FCA looking beyond repayment holiday scheme

When the UK government announced a mortgage payment holiday window in March, this was a lifeline to many homeowners. Records show that around 1.8 million homeowners signed up to the government backed scheme, which offered the chance to defer mortgage payments for three months. This equates to a staggering one in six mortgages in the UK and perfectly reflected the concerns of homeowners and lenders. So, where do we stand when the scheme comes to an end on 31 October?

Will the scheme be extended?

So far the UK government has shown no signs of extending the scheme. Indeed, despite pressure from the devolved parliaments there are also no plans to extend the furlough scheme. Many believe these two schemas are intrinsically linked so it will be interesting to see if the government show any signs of movement in the next few weeks. Even though the financial pressure has reduced for many homeowners, although many are still struggling, records show that 731,000 borrowers are still participating in the payment holiday scheme as of 14 August. So, what is the official guidance from 31 October?

Long-term implications

The Financial Conduct Authority (FCA) is placing subtle pressure on lenders to appreciate the living expenses and the pressures on borrowers. Whether this is the first step on a road to more formal changes remains to be seen. It also looks as though lenders will also be obliged to inform borrowers of the long-term impact on their credit rating, when changing repayment terms. This is an area which is something of a mystery to many borrowers. If they were to extend their mortgage, would this be seen as some kind of default, and will they be penalised for mortgage payment holidays?

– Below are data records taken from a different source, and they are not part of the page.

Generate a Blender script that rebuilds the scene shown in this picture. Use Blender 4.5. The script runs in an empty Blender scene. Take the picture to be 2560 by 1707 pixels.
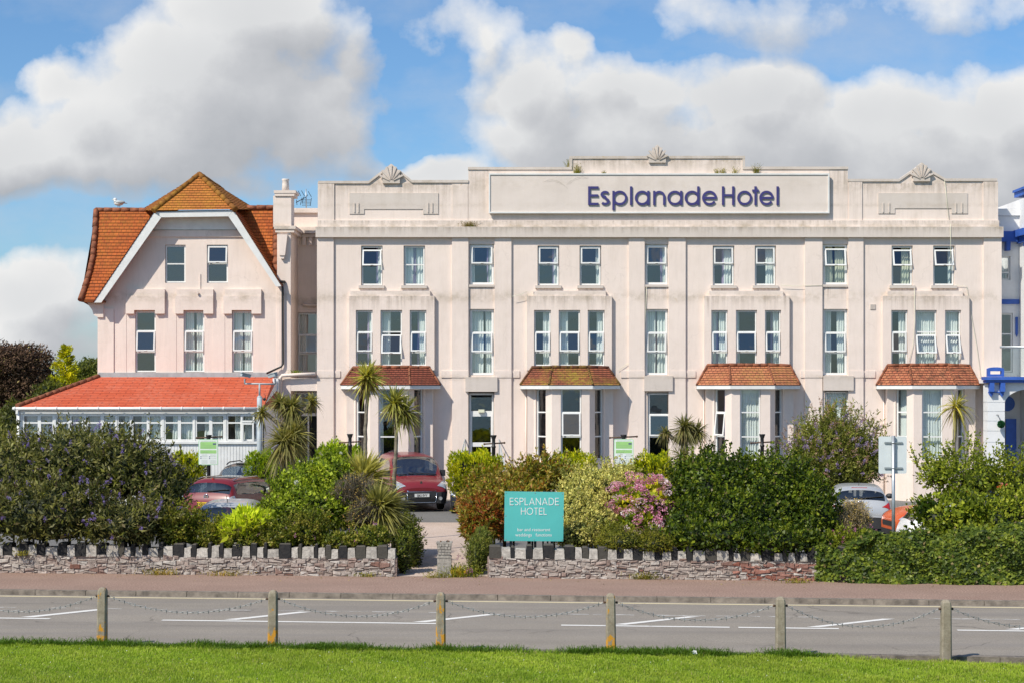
import bpy, math, random
import numpy as np
from mathutils import Vector, Matrix
random.seed(11)
rng = np.random.default_rng(7)
S = bpy.context.scene
COL = S.collection
R = math.radians
# camera model used to place things at their measured real positions
F, HX, HY, H, D0 = 4200.0, 1280.0, 971.0, 4.31, 65.6
K = F / D0
def W(px, py, Y):
    d = D0 + Y
    return ((px - HX) * d / F, Y, H - (py - HY) * d / F)
def C(px, py, d): return W(px, py, d - D0)
def wx(px, Y=0.0): return (px - HX) * (D0 + Y) / F
def wz(py, Y=0.0): return H - (py - HY) * (D0 + Y) / F

# ---------------------------------------------------------------- objects
def tag(o, label=None, cat=None, group=None, kind=None):
    if label: o['label'] = label
    if cat: o['category'] = cat
    if group: o['group'] = group
    if kind: o['kind'] = kind
    return o
def empty(name, loc=(0, 0, 0), label=None, cat=None, group=None):
    o = bpy.data.objects.new(name, None); COL.objects.link(o); o.location = loc
    o.empty_display_size = 0.3
    return tag(o, label, cat, group)
def off(o):
    v = Vector((0, 0, 0))
    while o is not None:
        v = v + o.location; o = o.parent
    return v
def link(name, me, mat, parent=None, world=True):
    o = bpy.data.objects.new(name, me); COL.objects.link(o)
    if mat is not None: me.materials.append(mat)
    if parent is not None:
        if world:
            t = off(parent)
            if t.length > 0: me.transform(Matrix.Translation(-t))
        o.parent = parent
    return o
def copy_tree(o, parent=None):
    c = o.copy(); COL.objects.link(c); c.parent = parent
    for ch in list(o.children): copy_tree(ch, c)
    return c

class MB:
    def __init__(s): s.v = []; s.f = []; s.c = []; s.uv = []; s.sm = []
    def face(s, pts, col=None, uv=None, smooth=False):
        b = len(s.v); s.v += [tuple(p) for p in pts]; s.f.append(tuple(range(b, b + len(pts))))
        s.c.append(col); s.uv.append(uv); s.sm.append(smooth)
    def box(s, x0, x1, y0, y1, z0, z1, col=None, M=None):
        p = [(x0, y0, z0), (x1, y0, z0), (x1, y1, z0), (x0, y1, z0), (x0, y0, z1), (x1, y0, z1), (x1, y1, z1), (x0, y1, z1)]
        if M is not None: p = [tuple(M @ Vector(q)) for q in p]
        b = len(s.v); s.v += p
        for q in ((0, 3, 2, 1), (4, 5, 6, 7), (0, 1, 5, 4), (1, 2, 6, 5), (2, 3, 7, 6), (3, 0, 4, 7)):
            s.f.append(tuple(b + i for i in q)); s.c.append(col); s.uv.append(None); s.sm.append(False)
    def hexa(s, p, col=None):
        b = len(s.v); s.v += [tuple(q) for q in p]
        for q in ((0, 3, 2, 1), (4, 5, 6, 7), (0, 1, 5, 4), (1, 2, 6, 5), (2, 3, 7, 6), (3, 0, 4, 7)):
            s.f.append(tuple(b + i for i in q)); s.c.append(col); s.uv.append(None); s.sm.append(False)
    def prism(s, poly, y0, y1, col=None, fr=None):
        # poly (x,z) counter-clockwise seen from -Y; fr maps (x,y,z)
        g = fr or (lambda x, y, z: (x, y, z)); n = len(poly); b = len(s.v)
        s.v += [tuple(g(x, y0, z)) for x, z in poly] + [tuple(g(x, y1, z)) for x, z in poly]
        fs = [tuple(b + i for i in range(n)), tuple(b + n + i for i in reversed(range(n)))]
        for i in range(n):
            j = (i + 1) % n; fs.append((b + i, b + n + i, b + n + j, b + j))
        for q in fs: s.f.append(q); s.c.append(col); s.uv.append(None); s.sm.append(False)
    def tube(s, pts, r, n=8, col=None, cap=True):
        pts = [Vector(p) for p in pts]; rr = r if isinstance(r, (list, tuple)) else [r] * len(pts)
        b = len(s.v); ref = None
        for i, p in enumerate(pts):
            t = (pts[min(i + 1, len(pts) - 1)] - pts[max(i - 1, 0)]).normalized()
            if ref is None:
                ref = Vector((0, 0, 1)) if abs(t.z) < .9 else Vector((1, 0, 0))
            u = t.cross(ref).normalized(); w = u.cross(t).normalized(); ref = w
            for k in range(n):
                a = 2 * math.pi * k / n
                s.v.append(tuple(p + (u * math.cos(a) + w * math.sin(a)) * rr[i]))
        for i in range(len(pts) - 1):
            for k in range(n):
                a = b + i * n + k; c = b + i * n + (k + 1) % n
                s.f.append((a, c, c + n, a + n)); s.c.append(col); s.uv.append(None); s.sm.append(True)
        if cap:
            s.f.append(tuple(b + k for k in reversed(range(n)))); s.c.append(col); s.uv.append(None); s.sm.append(False)
            e = b + (len(pts) - 1) * n
            s.f.append(tuple(e + k for k in range(n))); s.c.append(col); s.uv.append(None); s.sm.append(False)
    def lathe(s, prof, cx, cy, n=16, col=None, M=None):
        b = len(s.v)
        for r, z in prof:
            for k in range(n):
                a = 2 * math.pi * k / n
                q = Vector((cx + r * math.cos(a), cy + r * math.sin(a), z))
                s.v.append(tuple(M @ q if M is not None else q))
        for i in range(len(prof) - 1):
            for k in range(n):
                a = b + i * n + k; c = b + i * n + (k + 1) % n
                s.f.append((a, c, c + n, a + n)); s.c.append(col); s.uv.append(None); s.sm.append(True)
        s.f.append(tuple(b + k for k in reversed(range(n)))); s.c.append(col); s.uv.append(None); s.sm.append(False)
        e = b + (len(prof) - 1) * n
        s.f.append(tuple(e + k for k in range(n))); s.c.append(col); s.uv.append(None); s.sm.append(False)
    def ball(s, c, r, nu=12, nv=8, col=None, M=None, jit=0):
        r = r if isinstance(r, (tuple, list)) else (r, r, r); b = len(s.v)
        for i in range(nv + 1):
            th = math.pi * i / nv
            for k in range(nu):
                a = 2 * math.pi * k / nu; j = 1 + jit * (random.random() - .5)
                q = Vector((c[0] + r[0] * math.sin(th) * math.cos(a) * j, c[1] + r[1] * math.sin(th) * math.sin(a) * j, c[2] + r[2] * math.cos(th) * j))
                s.v.append(tuple(M @ q if M is not None else q))
        for i in range(nv):
            for k in range(nu):
                a = b + i * nu + k; d = b + i * nu + (k + 1) % nu
                s.f.append((a, a + nu, d + nu, d)); s.c.append(col); s.uv.append(None); s.sm.append(True)
    def grid(s, fn, nu, nv, col=None, smooth=True):
        b = len(s.v)
        for i in range(nu + 1):
            for j in range(nv + 1): s.v.append(tuple(fn(i / nu, j / nv)))
        for i in range(nu):
            for j in range(nv):
                a = b + i * (nv + 1) + j
                s.f.append((a, a + nv + 1, a + nv + 2, a + 1)); s.c.append(col); s.uv.append(None); s.sm.append(smooth)
    def mesh(s, name):
        me = bpy.data.meshes.new(name); me.from_pydata(s.v, [], s.f)
        if any(c is not None for c in s.c):
            a = me.color_attributes.new('Col', 'FLOAT_COLOR', 'CORNER')
            buf = []
            for p, c in zip(me.polygons, s.c):
                c = c or (1, 1, 1); buf += list((c[0], c[1], c[2], 1.0)) * p.loop_total
            a.data.foreach_set('color', buf)
        if any(u is not None for u in s.uv):
            l = me.uv_layers.new(name='UVMap'); buf = []
            for p, u in zip(me.polygons, s.uv):
                if u is None: buf += [0.0, 0.0] * p.loop_total
                else:
                    for q in u: buf += [q[0], q[1]]
            l.data.foreach_set('uv', buf)
        me.polygons.foreach_set('use_smooth', s.sm)
        me.update(); return me
    def build(s, name, mat, parent=None, world=True): return link(name, s.mesh(name), mat, parent, world)

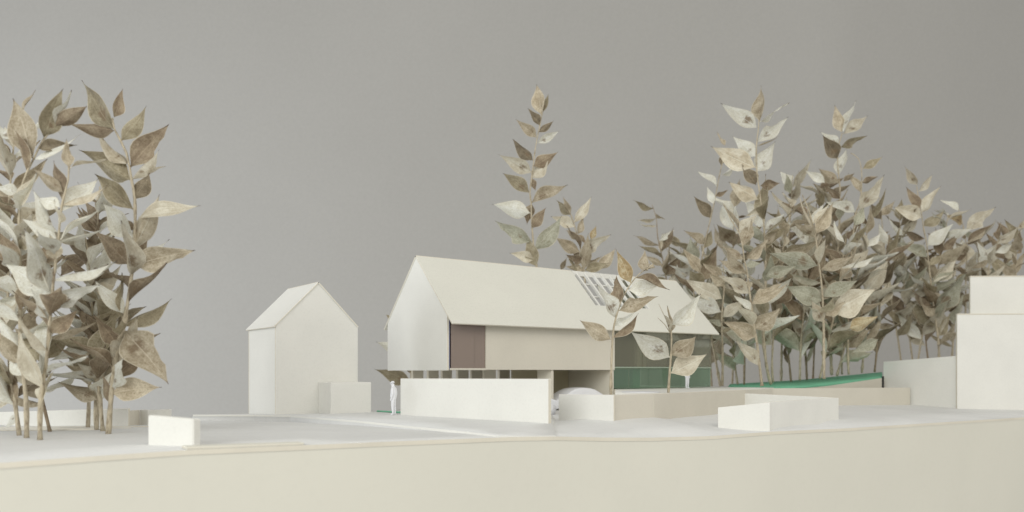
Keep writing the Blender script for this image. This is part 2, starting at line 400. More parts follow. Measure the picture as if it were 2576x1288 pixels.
for side in (-1, 1):
    pts = [RP(L0, 0, side), RP(L1, 0, side), RP(L1, 1, side), RP(L0, 1, side)] if side > 5 else [RP(L0, 0, side), RP(LA, 0, side), RP(LA, SO, side), RP(LB, SO, side), RP(LB, 0, side), RP(L1, 0, side), RP(L1, 1, side), RP(L0, 1, side)]
    nrm = Vector((0, side * sl, 1)).normalized()
    slab('roof_slope', pts, nrm * -.10, CR, hs, 0.012)
# rafters and purlins of the roof opening
for side in (-1,):
    for i in range(7):
        Lr = LA + .32 + i * .8
        a, b_ = RP(Lr, .012, side), RP(Lr, SO + .0, side)
        a.y -= 0; nrm = Vector((0, side * sl, 1)).normalized()
        slab('rafter', [a - nrm * .02, b_ - nrm * .02, b_ - nrm * .2, a - nrm * .2], (.15, 0, 0), [WHITE, WHITE], hs, 0)
    for s in (.18, .40):
        a, b_ = RP(LA, s, side), RP(LB, s, side); nrm = Vector((0, side * sl, 1)).normalized(); dn = Vector((0, -1 if side < 0 else 1, -sl)).normalized() * .1
        slab('purlin', [a - nrm * .21, b_ - nrm * .21, b_ + dn - nrm * .21, a + dn - nrm * .21], nrm * -.1, [WHITE, WHITE], hs, 0)
box('ridge_beam', H(LA + .02, YM - .06, ZR - .36), H(LB - .02, YM + .06, ZR - .02), [WHITE, WHITE], hs, 0)
# glazed right part
def win(mat, a, b2, name='window'):
    fr = box(name + '_frame', H(a[0], .02, a[1]), H(b2[0], .05, a[1] + .07), [FRAME, FRAME], hs, 0)
    box('pane', H(a[0], .03, a[1] + .073), H(b2[0], .09, b2[1]), [mat], fr, 0)
    return fr
for a0, a1 in ((13.13, 15.75), (15.78, 18.3), (18.33, 20.9), (20.93, 23.0)):
    win(GLASS, (a0, 2.50), (a1, rz(0) - .13))
for a0, a1 in ((13.13, 16.4), (16.43, 19.7), (19.73, 23.0)):
    o = box('lower_pane', H(a0, .10, 1.10), H(a1, .16, 2.495), [GREENGL], hs, 0)
box('end_pane', H(22.94, .2, 1.1), H(23.0, WD - .1, 4.7), [GLASS], hs, 0)
box('floor_slab', H(13.22, .2, 2.42), H(19.2, WD - .2, 2.5), CO, hs)
box('partition', H(13.3, 2.2, 2.52), H(18.4, 2.35, 5.0), [OLIVE, OLIVE], hs); box('partition', H(13.3, 2.9, 1.08), H(17.2, 3.05, 2.4), [GREEN, GREEN], hs)
box('column', H(15.9, 1.1, 1.08), H(16.6, 1.5, 2.415), [GREEN, GREEN], hs); box('column', H(15.7, .5, 2.51), H(16.6, .8, 5.0), [WHITE, WHITE], hs); box('column', H(19.6, 5, 1.08), H(20.0, 5.4, 4.7), CO, hs)
box('back_pane', H(13.3, WD - .1, 1.1), H(22.9, WD - .04, 4.4), [GLASS], hs, 0)
# ground floor: piers at the back, carport
def Lat(u, Y):           # where a sight line at picture column u crosses the plane Y of the house
    k = (u - 1288) / 2000; r0 = (1130 - 1288) / 2000 * 46 + RY * Y; d0 = 46 + FY * Y
    return (k * d0 - r0) / (RX - k * FX)
for ua, ub in ((1242, 1273), (1289, 1319), (1331, 1359), (1377, 1409), (1419, 1455), (1502, 1533), (1544, 1573), (1583, 1615)):
    box('pier', H(Lat(ua * K, 6.9), 6.9, -.2), H(Lat(ub * K, 6.9), 7.2, ZU - .003), CT, hs)
box('pier', H(Lat(1455 * K, 3.5), 3.5, -.2), H(Lat(1491 * K, 3.5), 3.7, ZU - .003), CT, hs)
box('carport_wall', H(7.7, .1, -.4), H(7.86, 1.6, ZU - .003), CT, hs)
box('carport_wall', H(7.86, 4.6, -.4), H(12.9, 4.75, ZU - .003), CO, hs)
box('carport_wall', H(12.94, .1, -.4), H(13.1, 4.75, ZU - .003), CT, hs)
settle(hs, H(11.5, 3.6, 0))
pl.matrix_parent_inverse = Matrix()
pl.location = -Vector(hs.location)
for ch in list(pl.children): pass

# ------------------------------------------------------------------ small house with annex
sm = thing('small_house', 'small white gabled card house with low annex standing at the back edge', 'model house')
k1 = G(694, 42.9, 0)
def S(x, y, z): return Vector((k1.x + x, k1.y + y, z))
SW, SD, SE, SR = 4.8, 4.6, 4.86, 7.28
ss = (SR - SE) / (SW / 2)
slab('wall', [S(0, 0, -.25), S(SW, 0, -.05), S(SW, 0, SE - .06), S(SW / 2, 0, SR - .06), S(0, 0, SE - .06)], (0, .15, 0), CW, sm)
slab('wall', [S(0, SD - .15, -.3), S(SW, SD - .15, -.3), S(SW, SD - .15, SE - .06), S(SW / 2, SD - .15, SR - .06), S(0, SD - .15, SE - .06)], (0, .15, 0), CW, sm)
slab('wall', [S(.002, .152, -.4), S(.002, SD - .152, -.4), S(.002, SD - .152, SE - .08), S(.002, .152, SE - .08)], (.15, 0, 0), CW, sm)
slab('wall', [S(SW - .002, .152, -.3), S(SW - .002, SD - .152, -.3), S(SW - .002, SD - .152, SE - .08), S(SW - .002, .152, SE - .08)], (-.15, 0, 0), CW, sm)
for sd in (-1, 1):
    e = SW / 2 + (.16 if sd < 0 else .03)
    cx = SW / 2
    nrm = Vector((sd * ss, 0, 1)).normalized()
    slab('roof_slope', [S(cx, -.06, SR), S(cx, SD + .06, SR), S(cx + sd * e, SD + .06, SR - e * ss), S(cx + sd * e, -.06, SR - e * ss)], nrm * -.09 if sd < 0 else nrm * -.088, CW, sm)
an = box('annex', S(2.4, -1.73, -.15), S(4.8, -.003, 1.67), [WHITE, WHITE], sm, .03)
settle(sm, S(2.4, 2.3, 0))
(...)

There is growing pressure on lenders to prepare official guidance for borrowers after 31 October 2020. It looks as though they will be obliged to inform all borrowers of debt management options available to them. While this will allow the regulator and lenders to maintain a degree of control over the marketplace, it could lead to a huge increase in “real” payment defaults.

Should borrowers return to regular mortgage repayments?

There is clear advice, where you can afford to return to regular mortgage repayments this should be given great consideration. This will help to reduce any short-term impact on your credit rating, alleviate the build-up of debt and try to get things back to some kind of “normality”. There will always be a concern in the back of borrower’s minds, will we have another lockdown, what will happen after January 2021 when the £1000 payments per retained employee are made. At this moment in time there are as many new questions as there are answers.

Even those who could probably afford to return to regular mortgage repayments are having second thoughts. Should they retain capital in a “rainy day fund” just in case? There are certainly many challenges ahead!

Summary

The one saving grace for homeowners in the UK is the fact that the average UK property has retained its value – indeed many have increased in value. This should help to reduce some short-term pressures but there is still a long way to go to full recovery.